Sunday, June 03, 2007

The long way leading to Israel

I am now in yeshiva in Israel and therefore I will not update this blog as regularly although I plan to update it at least once a week with my laptop.

I don't post "personal" stories very often but I think this one is worth sharing.

I was supposed to arrive to Israel on the 21th of May. I only arrived on the 28th. What happened?

Well, I went to the airport the 20th of May as planned with all my luggage. Once there, as I was checking in my luggage, they checked my passport. I was then shocked to hear they told me I couldn't go on the plain. No, its not because my passport was not valid. No, its not because I'm on any FBI or Mossad list, baruch hashem. The reason why is because they have a very hard to understand rule that you can only get on a plane if your passport is valid 6 months after the date of your return ticket! Having never heard of this rule, I thought my passport was valid. Truth is, it was valid, just not valid "enough".

Thank God, I got to Israel although I missed my good friend's wedding in the process.
But for the past week, I was trying to find the svara (reasoning) behind this seemingly irrational law. I still do not understand what reasoning the people who enacted it had, but I think I know why its existence is really about.

We live in a generation where all it takes to go to Israel is a plane ticket.

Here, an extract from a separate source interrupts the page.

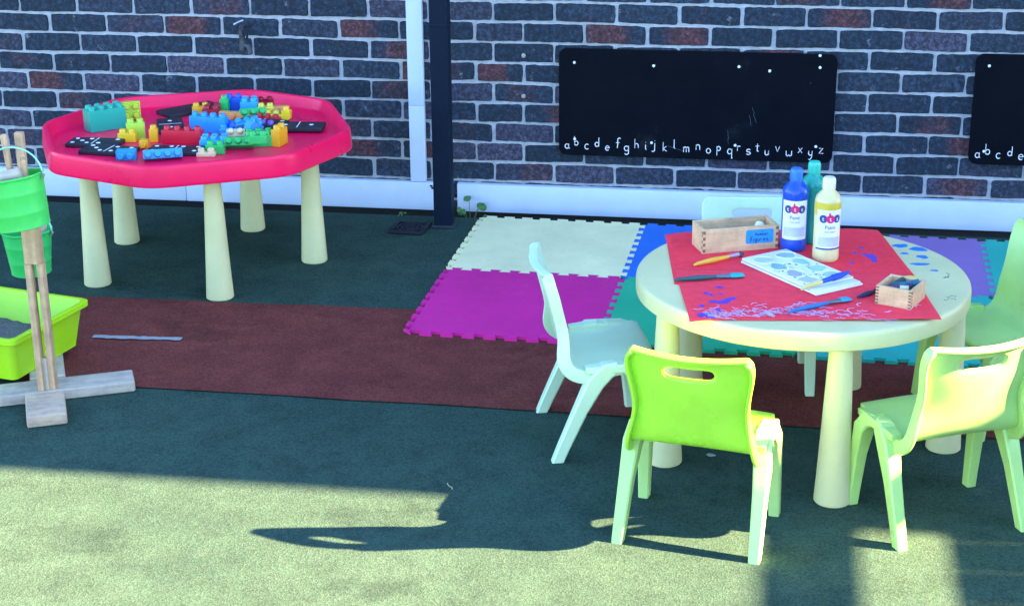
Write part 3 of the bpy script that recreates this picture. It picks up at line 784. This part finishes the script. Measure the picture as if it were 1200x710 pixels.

We often forget what tsipiya liyeshuva means, expectation of redemption. We don't know what it feels like to fait for eagles to bring us to the land of Israel at any moment because whenever we want, we can hop on a metal eagle and it will bring us there in less then 12 hours.
It's very easy to live in New York when there's an El Al office in JFK.

For one week, I felt what it means to be in chutz laaretz without the possiblity to leave. Even if I sold all my property for a plane ticket, there was no way for me to leave. It wasn't a choice anymore. And even though the whole year long I'm not in Montreal because I want to but rather because I have been instructed by my rabbis to follow my parent's will, there is always the theoretical possibility to leave.
For one week, I have seen what it is to say "Teka Beshofar Gadol" and pray to go back to Israel without having the possibility to go.

If I learned one thing from this experience which everyone also needs to learn: We are way too spoiled in our generation. It is so easy to go to Israel that we often forget how much of a miracle it is that we are able to go there.

May my experience help all of us learn how to be grateful towards God for his amazing miracles and may we learn from it how to be metsapeh liyeshoua more...

1 comment:

Gavi said...

Dan, our situations are obviously very different. But your post really touched me today. I'm in the position of trying to figure out how to make aliyah and so I get sad and discouraged. There is some reason for this and I know that Hashem will not abandon me here in the exile, but I appreciate words of strength and encouragement as well.